Anyhow recently I started getting repulsed by him without going in to detail. I never believed anything he said to me (the first time around I believed it) and I even started lying. I was almost pretending to be into him just to keep him around for when I wanted him. A few weeks ago I logged into a cheating website and saw him on there but didn't tell him I saw him. Then a few days ago we were supposed to meet. I told him I didn't know if I could meet. Then he said "I think I'll survive without seeing you, but barely!" So I replied back "well, thats good because you will never F$% me again!"

I immediately blocked him so I wouldn't be able to read any of his replies. then I went to to cheating site and send him a picture of me with my middle finger up.

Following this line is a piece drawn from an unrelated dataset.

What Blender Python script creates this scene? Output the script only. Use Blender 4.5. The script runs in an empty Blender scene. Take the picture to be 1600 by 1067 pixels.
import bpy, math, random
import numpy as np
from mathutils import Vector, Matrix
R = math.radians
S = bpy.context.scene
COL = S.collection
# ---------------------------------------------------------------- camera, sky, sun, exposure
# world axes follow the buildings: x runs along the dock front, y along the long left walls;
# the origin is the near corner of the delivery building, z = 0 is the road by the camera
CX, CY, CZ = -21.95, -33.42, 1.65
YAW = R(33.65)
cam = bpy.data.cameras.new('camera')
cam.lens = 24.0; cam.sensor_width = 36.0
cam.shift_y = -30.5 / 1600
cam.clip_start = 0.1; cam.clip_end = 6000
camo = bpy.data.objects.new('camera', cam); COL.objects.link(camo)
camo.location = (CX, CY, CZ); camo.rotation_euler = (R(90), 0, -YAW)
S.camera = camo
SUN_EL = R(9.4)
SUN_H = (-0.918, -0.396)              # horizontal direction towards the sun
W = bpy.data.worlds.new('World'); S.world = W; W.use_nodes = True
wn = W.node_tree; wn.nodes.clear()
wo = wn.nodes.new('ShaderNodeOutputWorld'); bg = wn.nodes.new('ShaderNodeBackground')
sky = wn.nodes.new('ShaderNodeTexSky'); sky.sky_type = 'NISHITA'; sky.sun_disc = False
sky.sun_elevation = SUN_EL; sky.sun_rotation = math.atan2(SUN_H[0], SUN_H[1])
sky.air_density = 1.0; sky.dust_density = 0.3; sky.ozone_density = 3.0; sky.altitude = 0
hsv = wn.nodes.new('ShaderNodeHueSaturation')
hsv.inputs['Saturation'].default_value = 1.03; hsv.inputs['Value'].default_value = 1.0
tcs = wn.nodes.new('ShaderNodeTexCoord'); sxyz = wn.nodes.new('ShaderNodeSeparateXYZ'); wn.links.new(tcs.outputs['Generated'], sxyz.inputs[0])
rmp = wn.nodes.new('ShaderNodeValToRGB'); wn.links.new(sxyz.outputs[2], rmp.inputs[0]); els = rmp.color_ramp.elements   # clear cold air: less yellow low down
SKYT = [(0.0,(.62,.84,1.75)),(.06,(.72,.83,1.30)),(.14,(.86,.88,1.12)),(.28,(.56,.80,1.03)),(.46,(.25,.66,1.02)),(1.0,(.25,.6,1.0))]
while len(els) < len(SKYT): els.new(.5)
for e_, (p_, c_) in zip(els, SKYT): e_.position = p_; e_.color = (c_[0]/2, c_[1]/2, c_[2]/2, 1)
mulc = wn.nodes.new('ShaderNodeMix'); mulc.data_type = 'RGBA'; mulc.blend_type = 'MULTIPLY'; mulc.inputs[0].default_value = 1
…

Then I erased everything! I even erased all the other men that I chat with from time to time.

Now, I am kind of regretting it. I always seem to blow up at people i hold things in and then I burst. This is exactly what happened the last time we had affair. I saw him online and flipped out and he made it look like I "always thinks he with others". I go back and forth. I am glad I did the ending and feel good about that. But part of me wants to apologize for my behavior.

I am glad we started seeing each other again. It actually helped me move on believe it or not. I see his true colors now. I still do like him and many things about him and that part hurts. If I do message him I can't bear to read what he might say back to me.
My goal was to keep this going just so I had someone I actually liked and had chemistry with to kiss. I am also very lonely.
I may feel better if at some point i say I am sorry about it but Idk what to do?